Э. - В Испании есть музыканты и зрители также, которые считают, что Рафаэль – консерватор. Также иногда считают, что ты принадлежишь к другому поколению, ты – из другой эпохи... я скажу, хотя тебе, я знаю, это не нравится... из эпохи Франко. Рафаэля считают франкистом. В Мексике и в других латиноамериканских странах, мне кажется, нет такого мнения о тебе.

Р. - Нет.

Э. - Я думаю, что молодые люди быстрее поняли тебя, отнеслись без предубеждения.

Р. - Наверное, везде, в общем-то, одинаково, но, возможно там меньше обращают внимание на то, что было в прошлом, потому что это абсурд. Я всего лишь жил в те времена, когда мне пришлось жить. И тогда, при Франко, и при правительствах, которые были потом, и при короле… и при тех правительствах, которые еще будут, хотя я всем желаю здоровья... Потому что это абсурд – классифицировать человека по тому времени, когда он жил. Музыка есть музыка... всегда.
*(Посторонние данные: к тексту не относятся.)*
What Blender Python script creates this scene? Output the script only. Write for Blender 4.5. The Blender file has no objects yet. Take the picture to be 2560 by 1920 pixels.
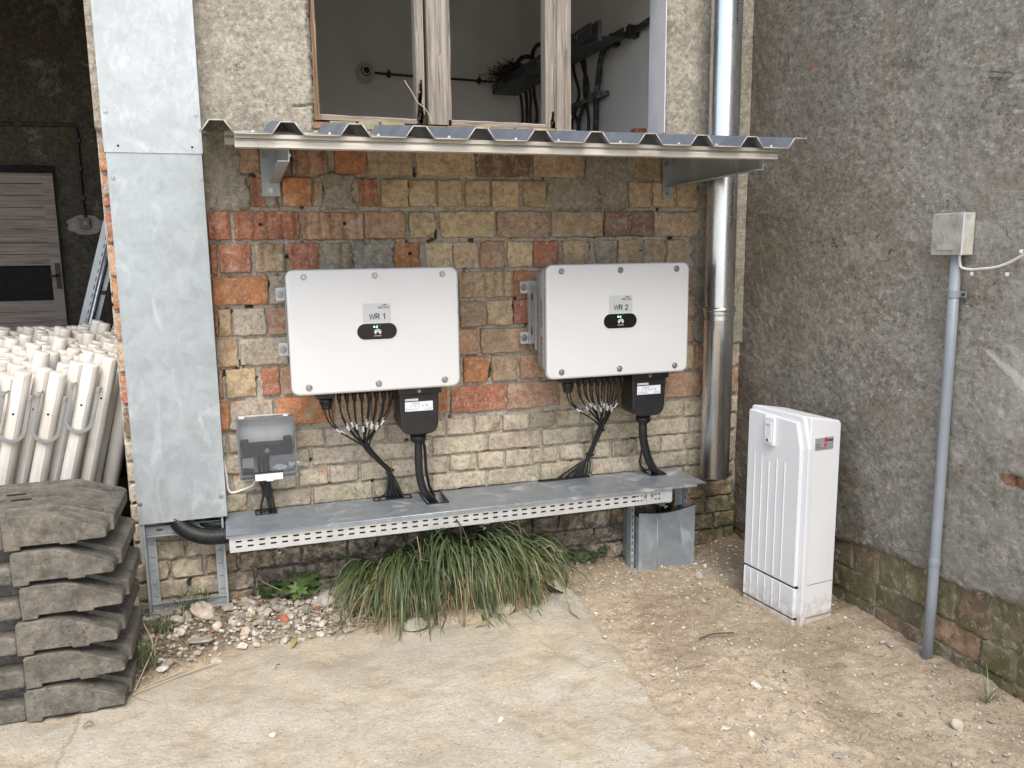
import bpy, bmesh, math, random
import numpy as np
from mathutils import Vector, Matrix, noise as mnoise
from mathutils.geometry import tessellate_polygon
random.seed(7); rng = np.random.default_rng(7)
S = bpy.context.scene; COL = S.collection
R = math.radians
# ---------------------------------------------------------------- camera
cam = bpy.data.cameras.new('camera'); co = bpy.data.objects.new('camera', cam); COL.objects.link(co)
cam.sensor_width = 36; cam.lens = 29.36; cam.clip_start = .05; cam.clip_end = 500
_yaw, _pit, _rol = 0.31205658, 0.16541204, -0.01199952
_f = Vector((math.sin(_yaw)*math.cos(_pit), math.cos(_yaw)*math.cos(_pit), -math.sin(_pit)))
_r = Vector((math.cos(_yaw), -math.sin(_yaw), 0)); _u = _r.cross(_f)
_r2 = math.cos(_rol)*_r + math.sin(_rol)*_u; _u2 = -math.sin(_rol)*_r + math.cos(_rol)*_u
co.matrix_world = Matrix(((_r2.x,_u2.x,-_f.x,0),(_r2.y,_u2.y,-_f.y,-3.5),(_r2.z,_u2.z,-_f.z,1.5),(0,0,0,1)))
S.camera = co
# ---------------------------------------------------------------- sky, sun, exposure
W = bpy.data.worlds.new('World'); S.world = W; W.use_nodes = True
wn = W.node_tree.nodes; wl = W.node_tree.links; wn.clear()
sky = wn.new('ShaderNodeTexSky'); sky.sky_type = 'NISHITA'; sky.sun_disc = False
sky.sun_elevation = R(53); sky.sun_rotation = R(172); sky.dust_density = 1.5; sky.air_density = 1.0; sky.ozone_density = 1.0
hs = wn.new('ShaderNodeHueSaturation'); hs.inputs['Saturation'].default_value = .64
bg = wn.new('ShaderNodeBackground'); bg.inputs[1].default_value = .15
wo = wn.new('ShaderNodeOutputWorld')
wl.new(sky.outputs[0], hs.inputs['Color']); wl.new(hs.outputs[0], bg.inputs[0]); wl.new(bg.outputs[0], wo.inputs[0])
sd = bpy.data.lights.new('sun', 'SUN'); sd.energy = 1.5; sd.angle = R(34); sd.color = (1, .925, .81)
so = bpy.data.objects.new('sun', sd); COL.objects.link(so)
so.rotation_euler = Vector((.12, .59, -.80)).to_track_quat('-Z', 'Y').to_euler()
S.view_settings.view_transform = 'Standard'; S.view_settings.look = 'None'
S.view_settings.exposure = 1.20; S.view_settings.gamma = 1
S.cycles.use_denoising = True; S.cycles.denoising_prefilter = 'NONE'
S.cycles.max_bounces = 8
# ---------------------------------------------------------------- helpers
WOFF = {}
def tag(o, label=None, cat=None, group=None, kind=None):
    if label: o['label'] = label
    if cat: o['category'] = cat
    if group: o['group'] = group
    if kind: o['kind'] = kind
    return o
def thing(name, label, cat, loc=(0,0,0), rz=0, group=None):
    o = bpy.data.objects.new(name, None); COL.objects.link(o); o.empty_display_size = .05
    o.location = loc; o.rotation_euler = (0,0,rz); WOFF[o] = Vector(loc)
    return tag(o, label, cat, group)
class MB:
    def __init__(s): s.v=[]; s.f=[]; s.c=[]; s.sm=[]
    def add(s, V, F, smooth=False, col=None):
        n=len(s.v); s.v.extend([tuple(p) for p in V]); s.f.extend([tuple(i+n for i in f) for f in F])
        s.sm.extend([smooth]*len(F)); s.c.extend([col or (1,1,1)]*len(V)); return s
    def box(s, a, b, col=None, M=None):
        (x0,y0,z0),(x1,y1,z1)=a,b
        V=[Vector(p) for p in ((x0,y0,z0),(x1,y0,z0),(x1,y1,z0),(x0,y1,z0),(x0,y0,z1),(x1,y0,z1),(x1,y1,z1),(x0,y1,z1))]
        if M: V=[M@p for p in V]
        return s.add(V,[(3,2,1,0),(4,5,6,7),(0,1,5,4),(1,2,6,5),(2,3,7,6),(3,0,4,7)],col=col)
    def prism(s, poly, ax, a, b, smooth=False, col=None):
        # poly in the two remaining axes (order x,y,z without ax), extruded from a to b along ax
        n=len(poly)
        def P(p,t):
            q=list(p); q.insert(ax,t); return Vector(q)
        V=[P(p,a) for p in poly]+[P(p,b) for p in poly]
        F=[tuple(range(n)), tuple(range(2*n-1,n-1,-1))]
        s.add(V,F,False,col); m=len(s.v)-2*n
        for i in range(n):
            j=(i+1)%n; s.f.append((m+j,m+i,m+n+i,m+n+j)); s.sm.append(smooth)
        return s
    def tube(s, pts, r, seg=10, col=None, cap=True):
        pts=[Vector(p) for p in pts]; n=len(pts)
        rs=r if isinstance(r,(list,tuple)) else [r]*n
        V=[];F=[]; t0=None; up=None
        for i,p in enumerate(pts):
            t=(pts[min(i+1,n-1)]-pts[max(i-1,0)]).normalized()
            if up is None:
                up=Vector((0,0,1)) if abs(t.z)<.9 else Vector((0,1,0))
            a=(up-t*up.dot(t))
            if a.length<1e-6: a=t.orthogonal()
            a.normalize(); b=t.cross(a); up=a
            for k in range(seg):
                an=2*math.pi*k/seg
                V.append(p+(a*math.cos(an)+b*math.sin(an))*rs[i])
        for i in range(n-1):
            for k in range(seg):
                l=(k+1)%seg
                F.append((i*seg+k,i*seg+l,(i+1)*seg+l,(i+1)*seg+k))
        s.add(V,F,True,col); m=len(s.v)-len(V)
        if cap:
            s.f.append(tuple(m+k for k in range(seg-1,-1,-1))); s.sm.append(False)
            s.f.append(tuple(m+(n-1)*seg+k for k in range(seg))); s.sm.append(False)
        return s
    def cyl(s, p0, p1, r, seg=16, r2=None, col=None):
        return s.tube([p0,p1],[r,r if r2 is None else r2],seg,col)
    def plate(s, outer, holes, ax, a, b, col=None):
        # flat plate with through holes: polygons in the two axes other than ax, thickness a..b
        def P(p,t):
            q=list(p); q.insert(ax,t); return Vector(q)
        loops=[outer]+holes
        tri=tessellate_polygon([[Vector((p[0],p[1],0)) for p in l] for l in loops])
        flat=[p for l in loops for p in l]; n=len(flat)
        V=[P(p,a) for p in flat]+[P(p,b) for p in flat]
        F=[tuple(t) for t in tri]+[tuple(i+n for i in reversed(t)) for t in tri]
        k=0
        for l in loops:
            m=len(l)
            for i in range(m):
                j=(i+1)%m; F.append((k+i,k+j,n+k+j,n+k+i))
            k+=m
        return s.add(V,F,False,col)
    def build(s, name, mat, parent=None, bevel=0, local=False, seg=2, cols=False, smooth_all=False, keep=False):
        me=bpy.data.meshes.new(name)
        V=np.array(s.v,dtype=float)
        o=bpy.data.objects.new(name,me); COL.objects.link(o)
        if parent is not None:
            off=WOFF.get(parent,Vector((0,0,0)))
            o.parent=parent; WOFF[o]=off
            if not local: V=V-np.array(off)
        elif not local and not keep:
            mn=V.min(0); mx=V.max(0); L=((mn[0]+mx[0])/2,(mn[1]+mx[1])/2,mn[2]); V=V-np.array(L); o.location=L; WOFF[o]=Vector(L)
        me.from_pydata(V.tolist(),[],s.f)
        me.polygons.foreach_set('use_smooth',[True]*len(s.f) if smooth_all else s.sm)
        if cols:
            at=me.color_attributes.new('Col','FLOAT_COLOR','POINT')
            at.data.foreach_set('color',np.c_[np.array(s.c,dtype=float),np.ones(len(s.c))].ravel())
        bm=bmesh.new(); bm.from_mesh(me); bmesh.ops.recalc_face_normals(bm,faces=bm.faces); bm.to_mesh(me); bm.free()
        me.materials.append(mat)
        if bevel:
            b=o.modifiers.new('bevel','BEVEL'); b.width=bevel; b.segments=seg; b.limit_method='ANGLE'; b.angle_limit=R(40)
        return o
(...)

Сейчас, например, я записываю твои вещи... "Ven y camina conmigo"...

Э. - Эта хорошая, правда?

Р. - Замечательная!

Э. - Мне очень нравится. Ты уже пробовал записывать ее?

Р. - Уже записана фонограмма. Я скоро буду записывать голос.

Э. - Как это происходит, как ты выбираешь песни? Сейчас уже нет ни великих аранжировщиков, ни поэтов, ни композиторов...

Р. - Что ты, конечно есть. Дело в том, что мне нравится все время идти вперед, эволюционировать. Это не изменения, я говорю о постоянном развитии. Я очень требовательный, поэтому эволюционирую все время. Когда я тебя услышал впервые, это было – как удар. "Ven y camina conmigo" – номер один, без сомнения. Это не значит, что я оставил в стороне моих, так сказать, "классиков". Совсем недавно я записывался с Мануэлем Алехандро в Севилье. И Маноло тоже будет на этом диске, это само собой разумеется. Роберто Ливи тоже. Но работа с тобой – это и есть мое эволюционирование постоянное. Зрители должны заметить, что я пою совсем другие вещи. Мне это нравится – очень, очень, очень. Есть песни очень хорошие, среди них – шесть твоих.

Э. - Шесть моих?

Р. - Да.

Э. - Я не знаю, как благодарить тебя за это.

Р. - Подожди, вот выйдет диск, может, ты еще не будешь благодарить...

Э. - Я думаю, что буду.

Дальше – прощание и обмен любезностями.